A leading figure in the Ottawa arts scene says the cultural sector is underfunded by the city, and the issue is moving to centre stage during municipal budget-making this month — just ahead of Canada’s 150th birthday celebrations next year.
Julian Armour, director of the annual Music and Beyond festival, said the event is “funded at a very low level for a major international festival.” Noting that the City of Ottawa covers just three per cent of the event’s $1.6 million budget, Armour added that: “We are grateful for the amount that we get (from the city), but we get four times that from the province of Ontario.”
Armour said he’s proud to organize the annual festival that explores links between classical music, literature, dance, theatre, and even gastronomy and wine.
Since 2010, the 75 events of the Music and Beyond festival have animated numerous venues in the central part of the city. Many classical concerts are held in Centretown churches, the main venue being the Dominion Chalmers United Church.
Armour said he’d like to hold more events to educate young people about classical music.
He would also like to recruit more staff and pay his employees better wages.
“One of the hardest things when you don’t have enough money is continuity,” he said. “I would love to offer full-time, meaningful, year-round jobs and make a long-term commitment to my staff.”
During the festival, the organization relies mainly on more than 350 volunteers. “If we didn’t have these volunteers, “ said Armour, “we wouldn’t be operating.”
Anastasia Krachkovskaya designs the graphics and the website for Music and Beyond. She is employed for almost the whole year, but earns minimum wage. She said she wouldn’t mind “getting paid a little bit more” and that better funding for the festival might allow her to work more consistent hours.
Low pay and organizational instability makes it difficult for arts groups to keep their employees. Many will eventualy leave the cultural sector for jobs in the public service or move to cities where available resources are greater.
Armour said the challenges facing Music and Beyond are not an exception. The closing of the Opera Lyra last year after it ran into financial difficulties is a high-profile example of the problem, he said.
Armour said that there was a hope for change in 2012 with the promise of a multi-year action plan for supporting the arts, but that failed to materialize.

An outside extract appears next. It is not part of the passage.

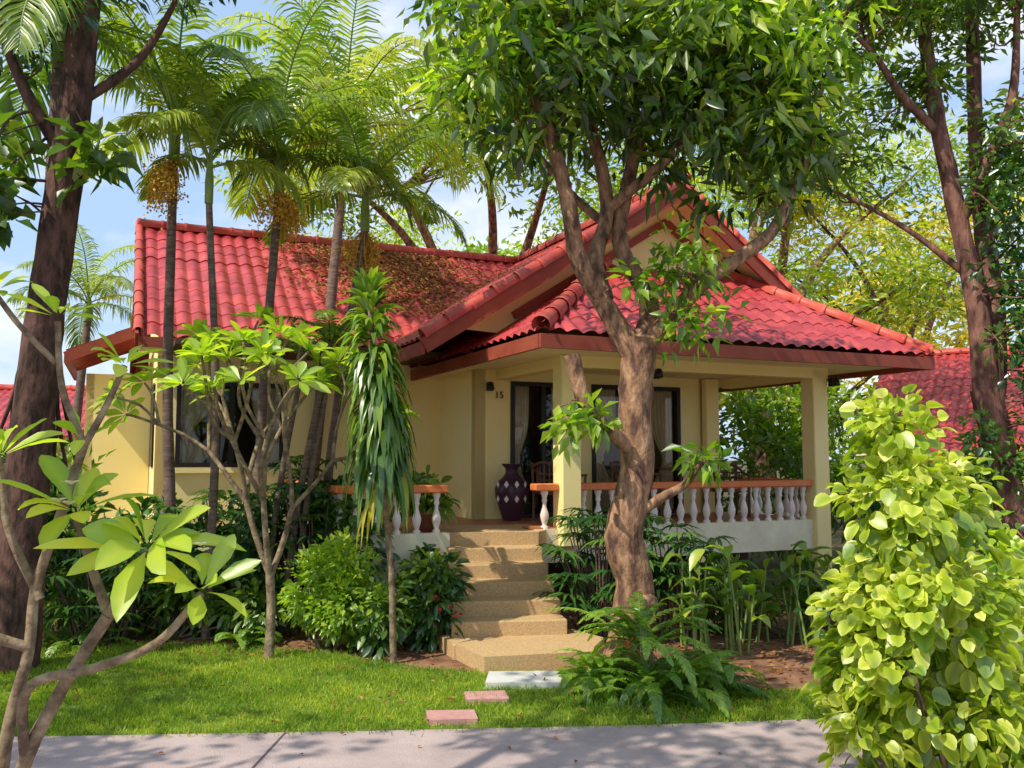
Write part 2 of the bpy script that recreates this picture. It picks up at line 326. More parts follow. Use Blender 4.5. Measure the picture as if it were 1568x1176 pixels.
mb=MB(); addbox(mb,-.92,4.94,-1.17,-1.12,3.07,3.225); addbox(mb,-.93,-.88,-1.12,3.4,3.07,3.225); addbox(mb,4.89,4.94,-1.12,8,3.07,3.225)
addbox(mb,-4.82,-1.0,2.62,2.68,3.32,3.45)
beam(mb,(-4.84,2.64,3.40),(-4.84,5.7,5.57),.04,.2); beam(mb,(-4.84,8.7,3.44),(-4.84,5.7,5.57),.04,.2)
RA,RZ=1.96,5.63; SL,SR=.63,.735; LB=-1.75; RB=4.98; GB=.30
beam(mb,(RA,GB,RZ-.08),(LB,GB,RZ-.08-SL*(RA-LB)),.04,.19); beam(mb,(RA,GB+.002,RZ-.08),(RB,GB+.002,RZ-.08-SR*(RB-RA)),.04,.19)
beam(mb,(RA,.70,RZ-.42),(-.4,.70,RZ-.42-SL*2.36),.05,.10); beam(mb,(RA,.702,RZ-.42),(4.2,.702,RZ-.42-SR*2.24),.05,.10)
beam(mb,(LB,GB,RZ-.1-SL*(RA-LB)),(LB,2.8,RZ-.1-SL*(RA-LB)),.04,.16)
mb.obj('fascia_boards',M['fascia'],H)
mb=MB(); mb.add([(-1.2,.75,RZ-.12-SL*3.16),(5,.75,3.2),(RA,.75,RZ-.06)],[[0,1,2]]); 
for aa,sl in ((LB,SL),(RB,SR)):
    zz=RZ-.05-sl*abs(aa-RA); mb.add([(RA,GB,RZ-.05),(aa,GB,zz),(aa,.75,zz),(RA,.75,RZ-.05)],[[0,1,2,3]])
mb.obj('gable_wall',M['wall'],H)
mb=MB(); k=math.sqrt(1+.66**2); run=1.89
roofslope(mb,(-.9,-1.16,3.25),(1,0,0),(0,1,.66),5.82,lambda s:max(0,min(s,5.82-s,run))*k,run*k)
roofslope(mb,(-.92,-1.14,3.25),(0,1,0),(1,0,.66),4.6,lambda s:max(0,s if s<run else 2.6)*k,2.6*k)
roofslope(mb,(4.94,-1.14,3.25),(0,1,0),(-1,0,.66),4.6,lambda s:max(0,min(s,run))*k,run*k)
kl=math.sqrt(1+SL**2); TL=(RA-LB)*kl
roofslope(mb,(LB,GB,RZ-SL*(RA-LB)),(0,1,0),(1,0,SL),6.5,lambda s:TL,TL)
kr=math.sqrt(1+SR**2); TR=(RB-RA)*kr
roofslope(mb,(RB,GB,RZ-SR*(RB-RA)),(0,1,0),(-1,0,SR),8.2,lambda s:TR,TR)
kw=math.sqrt(1+.71**2); TW=3.03*kw
roofslope(mb,(-4.85,2.67,3.45),(1,0,0),(0,1,.71),6.8,lambda s:TW,TW)
roofslope(mb,(-4.85,8.73,3.45),(1,0,0),(0,-1,.71),6.8,lambda s:TW,TW)
mb.obj('roof_tiles',M['roof'],H,False)
mb=MB()
caps(mb,(-.9,-1.14,3.29),(.99,.75,3.29+.66*1.89),.10); caps(mb,(4.92,-1.14,3.29),(3.03,.75,3.29+.66*1.89),.085)
caps(mb,(LB,GB+.03,RZ-SL*(RA-LB)+.03),(RA,GB+.03,RZ+.03),.085); caps(mb,(RB,GB+.03,RZ-SR*(RB-RA)+.03),(RA,GB+.03,RZ+.03),.08)
caps(mb,(RA,GB,RZ+.05),(RA,6.2,RZ+.05),.1); caps(mb,(-4.85,5.7,5.64),(1.96,5.7,5.64),.1)
caps(mb,(-4.82,2.67,3.5),(-4.82,5.7,5.63),.06)
mb.obj('ridge_caps',M['cap'],H,True)
n=5200; a=rng.normal(-.9,.8,n); t=rng.uniform(.15,1,n)**.7; bb=2.8+t*2.85; keep=(a>-3.0)&(a<1.0)&(rng.uniform(size=n)<(.1+.9*t))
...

The plan would have seen much more funding for arts groups — about $3.7 million more than current levels.
Ottawa Mayor Jim Watson told CBC recently that such proposed funding increases were never guaranteed.
“The promise (the plan) was predicated on had to go through the budget process,” Watson said. “There’s never enough money to do everything that everyone wants.”
He added that the city “spent more money than we have before” on the arts, pointing to the ongoing Arts Court and Ottawa Art Gallery redevelopment project, which is costing the municipality more than $17 million.
The 2017 draft budget revealed in early November proposed a 1.5 per cent increase in funding for arts organizations and a $150,000 Arts Momentum Fund created especially for cultural projects during the celebration of Canada’s 150th anniversary next year.
But it’s not enough, according to Armour. “I hoped that they will put more money in and make sure the arts and festivals are able to really celebrate, and that didn’t happen,” he said. “I am very disappointed.”